慈善鍋
昭和八、九年、俺が小学校五、六年生の頃海洋少年団に入っていた。団長が後に校長になられた桜野先生、班長には吉田豊さんがおられた。服装は海軍の水兵さんに似たセーラー服、首からぶらさげた紐の先の笛は胸ポケットに入れ、腰にはロープ、手には団杖をかかえていた。この団杖は八角で、一米半位、整列の時に脇に銃のように立てて持つと、頭の上まであった。
ボートを漕ぎ相互に手旗信号で交信した事、笛でのモールス信号、ロープの結索法を習った事、などなど。
卒団近く、大船渡湾の無人島、サンゴ島へ岩手丸で渡り、一週間のキャンプ生活を送った。雨にたたられたり、俺が下痢をしたりでさんざんのていだった。
尾崎神社の大祭には、ロープと団杖で交通整理をした。一応警察に協力したつもりだったのだろう。又、団杖三本で三角に組み、大鍋に水を入れて吊るし、街角にも立った。
「東北の凶作に義援金をお願いします!」と、メガホンで叫んだ。多分、恥ずかしそうな低い声だったろう。

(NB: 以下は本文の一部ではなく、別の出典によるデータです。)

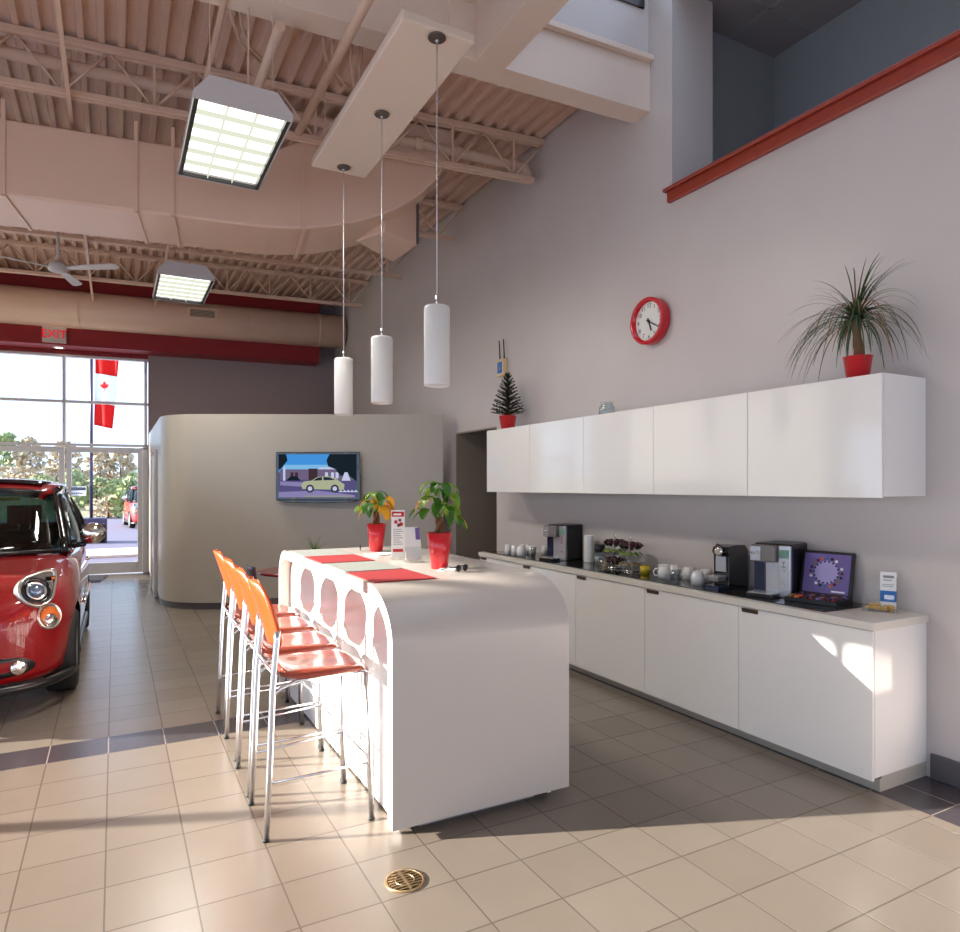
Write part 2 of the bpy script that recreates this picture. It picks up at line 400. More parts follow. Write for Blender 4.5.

これが初のボランティア活動だった。以来六十年になるがそれらしい事は何もしていない。自分の事、家族の事、それだけに汲々としていた。年金暮らしになった現在でも、自分の為に暮らしていこうとしか考えが延びていかない。今ボランティア精神とはと説かれ、「ハイッ!」と分かったように書いたり言ったりしているが、大正生まれの俺には何か付け焼き刃のような気がしてならない。
七月九日、昭和園で在宅身障者との交流グランドゴルフがあった。二人と、俺達スポーツ部員四人でグループを作りプレーした。打順は女性の後に女性、男性の後に男性と決めた。距離やルールはぐっと優しくしたが、打数が多くなり、テンポも遅かった。それでも青空の下、皆喜々としてボールを追いかけていた。ほかのグループに車椅子の方がおって、板沢さんがずっと押しているのが、眩しく見えた。特報!我がグループの身障者の方にホールインワンが出て、当日のトップ、自分が入れるより嬉しかった。帰りに「アリガトウ」とニコニコしながら堅い握手を求められ大感激だった。
思うに弱者とか強者ではなく、「出来る状態にある人」「今は出来ない人」とがお互いに支え合い、カバーしあって、共に生き抜いていく、この辺りがボランティア精神ではないかと俺は思った。身障者ばかりではなく多くの「今は出来ない人」がいるし、「出来る状態」で手を差しのべてやりたい人も多くいるに違いない。この両者の接点やチャンスがなかなか無い。この接点として、釜石にもボランティア・バンクが欲しいものである。